Questo per dirvi che i nuovi difetti dei vini non sono cosa facile. Ma non è certo un buon motivo per demordere: occorre semplicemente studiare nel modo giusto, con tecniche adeguate. Noi crediamo molto nel corso dove le sostanze che danno l’anomalia vengono aggiunte al vino in quantità maggiorate, sono fatte percepire e poi spiegate. Voi cosa ne pensate?

5 commenti

  1. Quirico

    Sono completamente d’accordo con il professore e aggiungo che non si è mai sicuri, anche se molto allenati negli assaggi di vino, e servirebbe un corso per poter “tarare” l’assaggiatore o il giudice sensoriale, sono del parere che anche chi ha già la qualifica di giudice sensoriale debba fare degli ulteriori corsi per affinare meglio le proprie capacità, senza per questo fare l’ulteriore “salto di panel leader”, se sono sorti dei dubbi a professor Odello agli altri che certezza rimane?

  2. Noemi Icardi

    Sarebbe proprio interessante poter partecipare a un corso come quello da lei descritto… per studiare, approfondendo con la tecnica adeguata il mondo dei “difetti” dei vini. Non esiti a tenermi informata sull’argomento, grazie!

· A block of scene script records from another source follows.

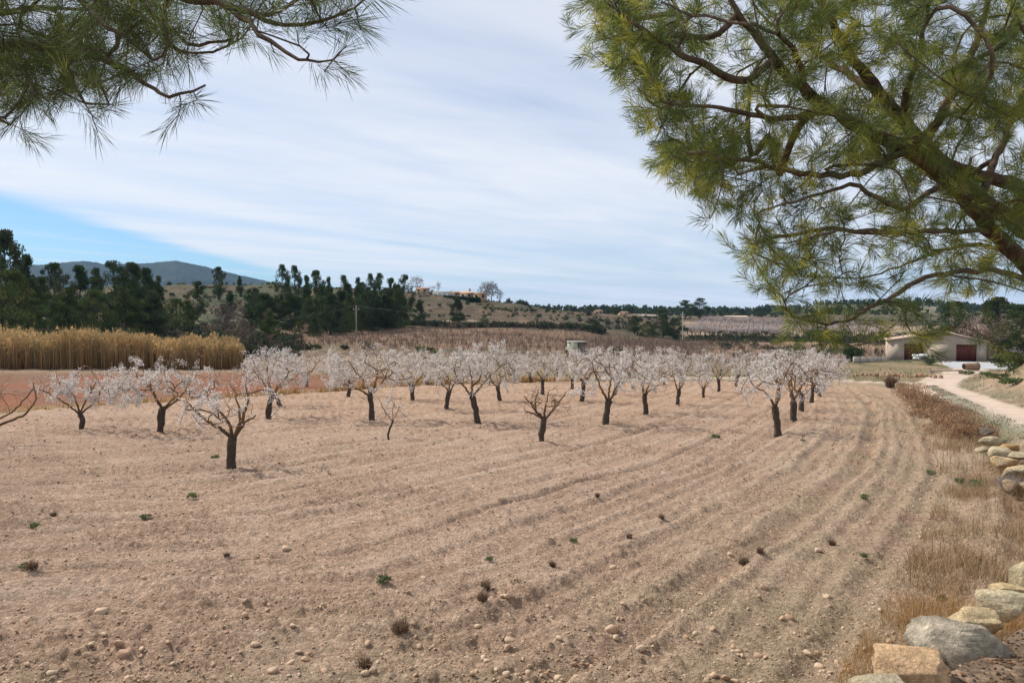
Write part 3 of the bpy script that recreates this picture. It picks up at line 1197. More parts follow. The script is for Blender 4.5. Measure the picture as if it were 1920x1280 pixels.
    for c_ in ch:
        if sk.par[c_[0]] < 0 and sk.rad[c_[0]] > .08:
            c_ = [i for i in c_ if i not in set(tp[:-1])]
            if len(c_) < 2:
                continue
        P = sk.P[c_]
        Rr = sk.rad[c_].copy()
        if sk.rad[c_[0]] > Rr[1] * 1.3:
            Rr[0] = Rr[1] * 1.15
        g = sk.grp[c_[-1]]
        if Rr.max() > .02 and g > 0:
            parts['limb'][g - 1].tube(P, Rr, 7, colf(P, Rr))
        else:
            parts['twigs'].tube(P, Rr, 3, colf(P, Rr), cap=False)
    # blossoms sit on the young wood
    n = sk.n
    ok = np.nonzero((sk.cnt <= 6) & (sk.par[:n] >= 0) & (sk.r[:n] == 0) & (sk.P[:n, 2] < h * flower_top))[0]
    if blossoms and len(ok):
        wgt = sk.cnt[ok] ** -.5 * np.clip(.35 + fbm(sk.P[ok, 0] * 1.5 + seed, sk.P[ok, 2] * 1.5 + sk.P[ok, 1], seed + 5, 2) * 1.6, .05, 1.5)
        pick = rs.choice(ok, blossoms, p=wgt / wgt.sum())
        t = rs.rand(blossoms, 1)
        pos = sk.P[pick] * t + sk.P[sk.par[pick]] * (1 - t) + (rs.rand(blossoms, 3) - .5) * .17
        s = rs.uniform(.016, .030, blossoms) * (1 + .5 * (rs.rand(blossoms) < .12))
        pk = rs.rand(blossoms, 1) ** 2 * pinkness * .6
        base = np.array((.95, .91, .87)) if bcol is None else np.array(bcol)
        col = base * (1 - pk) + np.array((.60, .42, .40)) * pk
        scatter(parts['blossom'], *TET, pos, s, rot_rand(blossoms, rs), col * rs.uniform(.85, 1.05, (blossoms, 1)), .3, rs)
    return parts


def tree_from(parts, name, label, loc, rotz, scale, group, cat='tree'):
    t = thing(name, label, cat, loc, rotz, group, scale)
    parts['trunk'].build('trunk', M_bark, t, smooth=True)
    for l in parts['limb']:
        if l.n:
            l.build('limb', M_bark, t, smooth=True)
    if parts['twigs'].n:
        tag(parts['twigs'].build('twigs', M_twig, t), kind='stuff')
    if parts['blossom'].n:
        tag(parts['blossom'].build('blossom', M_blossom, t), kind='stuff')
    return t


GROUP_A = 'almond trees in the ploughed field'


def px2m(px, d):
    return px * d / FPX


def place_almond(px, base, top, parts=None, label='', h=3.0, proto=None, rot=0, name='almond_tree', group=GROUP_A, wscale=1.0):
    p = G(px, base)
    d = p[1]
    hh = (base - top) * d / FPX * 1.0
    s = hh / h
    if proto is not None:
        return copy_thing(proto, label, (p[0], p[1], p[2] - .03), rot, (s * wscale, s * wscale, s), group)
    return tree_from(parts, name, label, (p[0], p[1], p[2] - .03), rot, (s * wscale, s * wscale, s), group)


def limb_px(base, pts, d, rs, ydepth=.5):
    """picture offsets of a limb (against the tree's foot) turned into local metres, spread in depth"""
    y = rs.uniform(-ydepth, ydepth)
    out = []
    for i, (dx, dy) in enumerate(pts):
        f = (i + 1) / len(pts)
        out.append(((dx - base[0]) * d / FPX, y * f, (base[1] - dy) * d / FPX))
    return out


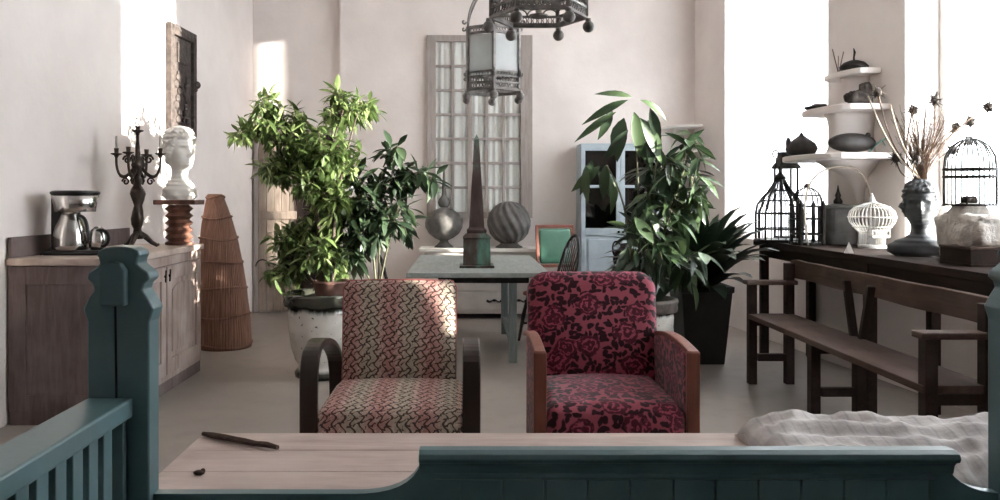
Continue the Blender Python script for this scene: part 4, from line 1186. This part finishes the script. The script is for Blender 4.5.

  3. Pingback: Comission dela Trappa

  4. Carla

    Scopro oggi questo blog e con piacere leggo questo post molto stimolante. In effetti trovo molto interessante l’approccio proposto dal professore, anche se un qualche rischio c’è: il fatto di sapere che si sta per valutare un vino con un difetto può condizionare l’assaggiatore e portarlo a riconoscere o meglio a classificare come difetto anche quello che tale non é. Per cui suggerirei ogni tanto di inserire di nuovo nella sequenza di assaggio il vino senza difetti, giusto per sparigliare le carte in tavola… Comunque piacerebbe molto anche a me partecipare ad un corso del genere.